Data segment —
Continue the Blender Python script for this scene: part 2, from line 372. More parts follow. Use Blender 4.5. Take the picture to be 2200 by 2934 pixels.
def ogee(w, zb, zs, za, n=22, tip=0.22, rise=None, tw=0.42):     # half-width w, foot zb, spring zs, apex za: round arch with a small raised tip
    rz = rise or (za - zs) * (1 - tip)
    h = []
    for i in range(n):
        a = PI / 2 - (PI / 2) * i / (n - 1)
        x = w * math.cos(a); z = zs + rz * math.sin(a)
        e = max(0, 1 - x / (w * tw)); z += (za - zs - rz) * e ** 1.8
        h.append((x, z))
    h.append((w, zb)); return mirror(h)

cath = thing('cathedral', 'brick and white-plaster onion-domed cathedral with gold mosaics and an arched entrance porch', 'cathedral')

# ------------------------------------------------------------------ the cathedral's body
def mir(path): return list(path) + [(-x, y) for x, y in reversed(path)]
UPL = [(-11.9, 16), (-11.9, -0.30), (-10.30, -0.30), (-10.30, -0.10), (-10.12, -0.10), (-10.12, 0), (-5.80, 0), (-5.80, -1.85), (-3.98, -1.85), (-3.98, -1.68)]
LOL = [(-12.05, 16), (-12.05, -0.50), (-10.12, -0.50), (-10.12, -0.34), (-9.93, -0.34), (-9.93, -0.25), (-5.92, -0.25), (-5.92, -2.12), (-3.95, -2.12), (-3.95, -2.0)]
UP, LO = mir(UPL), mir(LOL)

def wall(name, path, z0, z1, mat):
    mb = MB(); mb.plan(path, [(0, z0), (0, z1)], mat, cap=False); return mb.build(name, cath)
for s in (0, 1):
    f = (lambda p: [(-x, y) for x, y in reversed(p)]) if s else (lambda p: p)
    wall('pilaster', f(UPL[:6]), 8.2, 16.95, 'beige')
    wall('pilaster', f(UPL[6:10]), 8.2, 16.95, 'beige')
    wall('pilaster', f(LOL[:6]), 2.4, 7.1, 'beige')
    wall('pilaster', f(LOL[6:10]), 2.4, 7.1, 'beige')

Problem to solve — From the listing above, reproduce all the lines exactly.

Result for this exercise —
Continue the Blender Python script for this scene: part 2, from line 372. More parts follow. Use Blender 4.5. Take the picture to be 2200 by 2934 pixels.
def ogee(w, zb, zs, za, n=22, tip=0.22, rise=None, tw=0.42):     # half-width w, foot zb, spring zs, apex za: round arch with a small raised tip
    rz = rise or (za - zs) * (1 - tip)
    h = []
    for i in range(n):
        a = PI / 2 - (PI / 2) * i / (n - 1)
        x = w * math.cos(a); z = zs + rz * math.sin(a)
        e = max(0, 1 - x / (w * tw)); z += (za - zs - rz) * e ** 1.8
        h.append((x, z))
    h.append((w, zb)); return mirror(h)

cath = thing('cathedral', 'brick and white-plaster onion-domed cathedral with gold mosaics and an arched entrance porch', 'cathedral')

# ------------------------------------------------------------------ the cathedral's body
def mir(path): return list(path) + [(-x, y) for x, y in reversed(path)]
UPL = [(-11.9, 16), (-11.9, -0.30), (-10.30, -0.30), (-10.30, -0.10), (-10.12, -0.10), (-10.12, 0), (-5.80, 0), (-5.80, -1.85), (-3.98, -1.85), (-3.98, -1.68)]
LOL = [(-12.05, 16), (-12.05, -0.50), (-10.12, -0.50), (-10.12, -0.34), (-9.93, -0.34), (-9.93, -0.25), (-5.92, -0.25), (-5.92, -2.12), (-3.95, -2.12), (-3.95, -2.0)]
UP, LO = mir(UPL), mir(LOL)

def wall(name, path, z0, z1, mat):
    mb = MB(); mb.plan(path, [(0, z0), (0, z1)], mat, cap=False); return mb.build(name, cath)
for s in (0, 1):
    f = (lambda p: [(-x, y) for x, y in reversed(p)]) if s else (lambda p: p)
    wall('pilaster', f(UPL[:6]), 8.2, 16.95, 'beige')
    wall('pilaster', f(UPL[6:10]), 8.2, 16.95, 'beige')
    wall('pilaster', f(LOL[:6]), 2.4, 7.1, 'beige')
    wall('pilaster', f(LOL[6:10]), 2.4, 7.1, 'beige')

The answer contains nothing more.